I wanted to actualize in the context of Bifo’s prescription for depression in my final work by practicing new way of relationship of body and objects through instinctive movement, and reactivating motivation to connection with the world. I felt right to use things that are abandoned and broken because they are thrown out of the consumerist society and all the sign values of it are stripped.
The work is based on people’s performances and recording/documentation of them like case study. I asked performers to fill and complete the objects using body and tapes.
In this process, the tape shell becomes a thin layer of skin that connects the body and the object, and is the basic concept of the 'clothes'. In other words, clothing becomes a process and a result of treatment.
Because performers participate in this process themselves, practice to find their own new way of using fatigued body, and each of these 'clothes' reveals their temporality, multiple subjectivity, and embodiment.

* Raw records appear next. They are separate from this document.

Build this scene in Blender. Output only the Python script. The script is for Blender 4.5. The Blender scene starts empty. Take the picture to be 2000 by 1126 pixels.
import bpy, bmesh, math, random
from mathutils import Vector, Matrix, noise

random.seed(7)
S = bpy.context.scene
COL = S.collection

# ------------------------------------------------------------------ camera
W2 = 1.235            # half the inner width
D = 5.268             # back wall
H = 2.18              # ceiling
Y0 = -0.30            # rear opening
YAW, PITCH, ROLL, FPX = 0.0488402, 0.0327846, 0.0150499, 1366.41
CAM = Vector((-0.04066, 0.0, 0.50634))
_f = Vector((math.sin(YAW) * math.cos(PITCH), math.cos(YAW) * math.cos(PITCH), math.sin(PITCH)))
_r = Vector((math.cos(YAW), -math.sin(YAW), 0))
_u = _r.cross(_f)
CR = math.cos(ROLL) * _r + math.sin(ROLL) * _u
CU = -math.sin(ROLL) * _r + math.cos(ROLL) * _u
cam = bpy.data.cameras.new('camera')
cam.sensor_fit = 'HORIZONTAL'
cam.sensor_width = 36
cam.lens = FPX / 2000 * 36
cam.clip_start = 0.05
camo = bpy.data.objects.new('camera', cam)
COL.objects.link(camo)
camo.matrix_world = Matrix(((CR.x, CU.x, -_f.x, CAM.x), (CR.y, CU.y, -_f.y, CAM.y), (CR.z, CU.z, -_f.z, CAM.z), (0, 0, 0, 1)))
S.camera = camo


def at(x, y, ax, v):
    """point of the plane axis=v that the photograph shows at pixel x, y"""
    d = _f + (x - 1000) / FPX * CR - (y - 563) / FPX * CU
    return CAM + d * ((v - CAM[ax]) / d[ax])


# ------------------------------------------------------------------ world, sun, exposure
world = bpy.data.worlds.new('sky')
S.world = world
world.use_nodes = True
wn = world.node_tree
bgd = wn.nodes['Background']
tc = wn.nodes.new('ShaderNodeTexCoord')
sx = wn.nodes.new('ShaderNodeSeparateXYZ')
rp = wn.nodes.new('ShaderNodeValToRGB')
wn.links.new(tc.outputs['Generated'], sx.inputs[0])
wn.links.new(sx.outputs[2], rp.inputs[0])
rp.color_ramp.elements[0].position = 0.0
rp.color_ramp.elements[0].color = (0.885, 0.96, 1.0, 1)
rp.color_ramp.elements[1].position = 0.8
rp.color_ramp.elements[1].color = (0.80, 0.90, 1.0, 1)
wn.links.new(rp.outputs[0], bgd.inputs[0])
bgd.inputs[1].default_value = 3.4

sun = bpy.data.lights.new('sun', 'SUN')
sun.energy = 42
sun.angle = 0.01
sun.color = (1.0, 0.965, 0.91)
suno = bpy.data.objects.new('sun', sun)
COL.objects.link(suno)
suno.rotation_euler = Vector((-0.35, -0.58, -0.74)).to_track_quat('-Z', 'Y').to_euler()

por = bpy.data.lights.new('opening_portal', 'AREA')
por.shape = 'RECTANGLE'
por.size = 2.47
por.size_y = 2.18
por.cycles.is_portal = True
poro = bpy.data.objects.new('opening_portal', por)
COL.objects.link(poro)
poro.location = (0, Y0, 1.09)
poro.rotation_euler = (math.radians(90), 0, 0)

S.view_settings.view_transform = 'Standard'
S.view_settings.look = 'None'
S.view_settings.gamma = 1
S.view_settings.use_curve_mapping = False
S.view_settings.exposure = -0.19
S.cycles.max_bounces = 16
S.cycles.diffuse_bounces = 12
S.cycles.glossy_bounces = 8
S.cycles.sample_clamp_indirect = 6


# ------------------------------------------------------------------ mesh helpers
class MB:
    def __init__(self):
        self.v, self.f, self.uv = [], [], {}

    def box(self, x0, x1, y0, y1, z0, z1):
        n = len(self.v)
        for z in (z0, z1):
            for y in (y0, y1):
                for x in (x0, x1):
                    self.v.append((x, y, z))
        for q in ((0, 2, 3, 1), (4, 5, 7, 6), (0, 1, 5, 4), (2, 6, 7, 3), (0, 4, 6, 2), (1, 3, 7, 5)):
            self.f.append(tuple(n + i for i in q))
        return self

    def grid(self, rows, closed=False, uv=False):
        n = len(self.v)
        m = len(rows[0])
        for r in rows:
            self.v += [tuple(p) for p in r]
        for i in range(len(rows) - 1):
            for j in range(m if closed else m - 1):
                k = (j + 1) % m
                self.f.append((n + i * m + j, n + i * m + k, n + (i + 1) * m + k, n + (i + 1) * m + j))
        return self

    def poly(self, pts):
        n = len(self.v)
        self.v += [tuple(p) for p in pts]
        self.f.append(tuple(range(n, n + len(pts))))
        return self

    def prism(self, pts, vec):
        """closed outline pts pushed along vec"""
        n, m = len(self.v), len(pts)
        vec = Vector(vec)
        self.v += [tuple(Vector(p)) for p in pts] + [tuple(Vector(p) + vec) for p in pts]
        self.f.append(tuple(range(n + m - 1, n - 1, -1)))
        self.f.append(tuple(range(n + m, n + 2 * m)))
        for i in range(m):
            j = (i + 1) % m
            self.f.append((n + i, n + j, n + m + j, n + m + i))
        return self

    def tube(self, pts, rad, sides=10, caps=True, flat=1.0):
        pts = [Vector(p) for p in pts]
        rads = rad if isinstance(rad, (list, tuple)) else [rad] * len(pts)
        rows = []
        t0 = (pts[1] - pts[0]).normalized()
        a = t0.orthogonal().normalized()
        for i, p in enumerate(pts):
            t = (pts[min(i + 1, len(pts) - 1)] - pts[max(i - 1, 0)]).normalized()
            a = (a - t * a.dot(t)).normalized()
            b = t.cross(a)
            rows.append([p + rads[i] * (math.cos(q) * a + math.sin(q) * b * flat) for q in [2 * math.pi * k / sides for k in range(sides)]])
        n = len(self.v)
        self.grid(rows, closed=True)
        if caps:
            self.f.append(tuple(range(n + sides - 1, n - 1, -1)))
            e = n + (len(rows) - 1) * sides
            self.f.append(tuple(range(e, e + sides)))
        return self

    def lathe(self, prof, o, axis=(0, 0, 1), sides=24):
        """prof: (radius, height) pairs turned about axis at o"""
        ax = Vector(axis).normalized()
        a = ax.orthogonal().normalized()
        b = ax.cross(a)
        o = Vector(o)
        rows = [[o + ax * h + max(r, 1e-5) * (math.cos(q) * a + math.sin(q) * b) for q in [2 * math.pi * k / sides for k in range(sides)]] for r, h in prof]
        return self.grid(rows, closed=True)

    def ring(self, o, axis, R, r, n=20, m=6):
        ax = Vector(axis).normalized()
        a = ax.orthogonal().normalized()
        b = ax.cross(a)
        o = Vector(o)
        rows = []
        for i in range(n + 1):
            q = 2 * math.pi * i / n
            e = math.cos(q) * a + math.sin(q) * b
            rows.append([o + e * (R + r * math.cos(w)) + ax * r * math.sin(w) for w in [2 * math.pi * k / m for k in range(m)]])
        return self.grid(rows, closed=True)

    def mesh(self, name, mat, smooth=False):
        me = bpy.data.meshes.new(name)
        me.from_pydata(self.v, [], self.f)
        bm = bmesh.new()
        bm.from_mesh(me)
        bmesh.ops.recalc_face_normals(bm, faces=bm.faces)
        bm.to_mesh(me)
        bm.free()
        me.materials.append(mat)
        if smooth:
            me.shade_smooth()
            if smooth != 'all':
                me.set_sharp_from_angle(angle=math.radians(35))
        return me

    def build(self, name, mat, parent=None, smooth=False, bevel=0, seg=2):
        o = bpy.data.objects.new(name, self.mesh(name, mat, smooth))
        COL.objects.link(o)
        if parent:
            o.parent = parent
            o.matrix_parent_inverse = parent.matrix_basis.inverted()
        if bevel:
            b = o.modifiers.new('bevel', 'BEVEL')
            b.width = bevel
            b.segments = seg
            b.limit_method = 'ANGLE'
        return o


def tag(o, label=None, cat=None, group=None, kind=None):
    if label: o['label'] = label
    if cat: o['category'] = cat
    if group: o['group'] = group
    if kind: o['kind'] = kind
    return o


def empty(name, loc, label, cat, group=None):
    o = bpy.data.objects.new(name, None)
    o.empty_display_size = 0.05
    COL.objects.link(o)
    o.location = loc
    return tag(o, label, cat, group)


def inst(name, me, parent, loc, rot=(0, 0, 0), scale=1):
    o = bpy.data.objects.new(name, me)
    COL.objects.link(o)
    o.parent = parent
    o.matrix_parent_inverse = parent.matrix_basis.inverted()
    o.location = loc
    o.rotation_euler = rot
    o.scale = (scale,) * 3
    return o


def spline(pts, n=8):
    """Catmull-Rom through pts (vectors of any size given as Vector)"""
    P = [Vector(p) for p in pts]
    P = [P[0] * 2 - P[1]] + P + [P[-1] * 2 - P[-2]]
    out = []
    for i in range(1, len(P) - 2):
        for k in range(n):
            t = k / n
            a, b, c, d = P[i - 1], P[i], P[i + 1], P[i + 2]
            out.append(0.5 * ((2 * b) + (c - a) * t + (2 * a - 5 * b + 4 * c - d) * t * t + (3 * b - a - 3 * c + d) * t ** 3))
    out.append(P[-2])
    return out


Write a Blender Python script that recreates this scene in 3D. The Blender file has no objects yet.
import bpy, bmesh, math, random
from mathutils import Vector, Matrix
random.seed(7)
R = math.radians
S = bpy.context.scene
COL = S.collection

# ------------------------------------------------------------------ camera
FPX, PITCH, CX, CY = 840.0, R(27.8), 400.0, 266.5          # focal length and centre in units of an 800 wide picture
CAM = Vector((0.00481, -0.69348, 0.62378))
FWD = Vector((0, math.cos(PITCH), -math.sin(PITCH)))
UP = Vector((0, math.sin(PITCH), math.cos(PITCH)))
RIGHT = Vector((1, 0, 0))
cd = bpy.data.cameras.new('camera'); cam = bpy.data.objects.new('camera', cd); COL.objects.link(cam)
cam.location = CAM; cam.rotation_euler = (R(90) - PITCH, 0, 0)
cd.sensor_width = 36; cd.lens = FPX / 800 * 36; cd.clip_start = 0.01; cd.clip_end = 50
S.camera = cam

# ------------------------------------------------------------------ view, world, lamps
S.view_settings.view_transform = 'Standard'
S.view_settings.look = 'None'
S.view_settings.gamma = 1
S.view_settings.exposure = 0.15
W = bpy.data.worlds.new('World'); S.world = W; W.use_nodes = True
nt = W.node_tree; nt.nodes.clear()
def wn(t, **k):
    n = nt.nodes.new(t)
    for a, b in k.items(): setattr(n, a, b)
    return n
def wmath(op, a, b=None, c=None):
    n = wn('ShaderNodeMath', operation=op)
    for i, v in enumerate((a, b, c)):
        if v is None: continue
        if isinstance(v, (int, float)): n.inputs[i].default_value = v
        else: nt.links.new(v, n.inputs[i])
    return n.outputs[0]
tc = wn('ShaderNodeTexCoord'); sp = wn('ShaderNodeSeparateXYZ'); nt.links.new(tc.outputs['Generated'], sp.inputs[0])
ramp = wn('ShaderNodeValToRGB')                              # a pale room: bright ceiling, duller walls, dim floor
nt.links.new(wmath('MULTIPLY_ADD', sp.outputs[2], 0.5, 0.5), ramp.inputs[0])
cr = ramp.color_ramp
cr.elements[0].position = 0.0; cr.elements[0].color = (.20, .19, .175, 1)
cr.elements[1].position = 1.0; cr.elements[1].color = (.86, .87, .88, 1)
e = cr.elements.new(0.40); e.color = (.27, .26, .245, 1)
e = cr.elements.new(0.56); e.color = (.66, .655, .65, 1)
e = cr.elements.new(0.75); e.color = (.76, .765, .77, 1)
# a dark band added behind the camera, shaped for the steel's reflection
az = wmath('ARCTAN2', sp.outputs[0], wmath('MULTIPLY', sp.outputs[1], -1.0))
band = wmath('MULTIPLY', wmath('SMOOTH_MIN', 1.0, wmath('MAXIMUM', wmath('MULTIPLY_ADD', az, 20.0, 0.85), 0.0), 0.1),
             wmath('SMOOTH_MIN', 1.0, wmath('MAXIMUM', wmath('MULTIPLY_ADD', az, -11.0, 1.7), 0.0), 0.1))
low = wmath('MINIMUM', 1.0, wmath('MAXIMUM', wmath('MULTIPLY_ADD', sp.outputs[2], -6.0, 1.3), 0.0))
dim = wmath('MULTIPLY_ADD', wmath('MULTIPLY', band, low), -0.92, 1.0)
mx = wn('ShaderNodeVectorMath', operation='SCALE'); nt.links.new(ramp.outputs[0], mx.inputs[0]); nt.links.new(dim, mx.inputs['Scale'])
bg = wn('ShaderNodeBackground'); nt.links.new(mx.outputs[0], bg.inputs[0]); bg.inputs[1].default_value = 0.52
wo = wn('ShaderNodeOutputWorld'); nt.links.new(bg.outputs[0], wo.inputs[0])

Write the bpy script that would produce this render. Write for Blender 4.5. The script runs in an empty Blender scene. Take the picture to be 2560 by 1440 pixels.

Discarded things do not cease to be things. They persist, on the contrary. Our decision to banish them may give us the feeling that they have been annihilated. But this is not quite the case. You know as well as I do that they endure. They may be tarnished, or in bits and pieces, or mouldy, I grant you. But they continue to exist and to commingle with each other. In the next world of the dustbin, the afterlives of things pursue their courses. In these basements and these rubbish chutes, there is no nothingness.
Rather, a world bursting with fullness.
...
Take a closer look. Stop telling yourself that those things that have overstayed their welcome in your life are magically spirited out of existence. Or those thing that have ceased to sparkle and please you. All putrefying things, the broken, ageing, threadbare, worn-out things; all those edifices of wrapping, of appearance, those ephemeral containers - all of it continues to accumulate somewhere else. I look with pity on the gaily-coloured carton which contained my wild-fruit yoghurts. An absurd reaction. Or perhaps not.
... Billions upon billions of things are thus flung away each day without a backward glance. Things which emerge from the void only to return thither without ever being so much as noticed. Which is why I am now giving them the benefit of my compassion. And why is it oddly difficult to avoid this trap of feeling? Probably because the same fate awaits us too: the falling apart, the stretch, the being consigned to a plastic bag - ineluctably, definitively, ingloriously. And not just we ourselves, as individuals and organisms, but our works, our groups, our societies, our civilisations. Our knowledge, our experience. All of it, one day, in the dustbin.
It’s not that this evening I suddenly discover the dustbin to be the destiny of our world. None the less, at this moment I can find no solace in the thought. In fact, I am not sure how to endure it. This damned bag I am carrying feels heavier and heavier.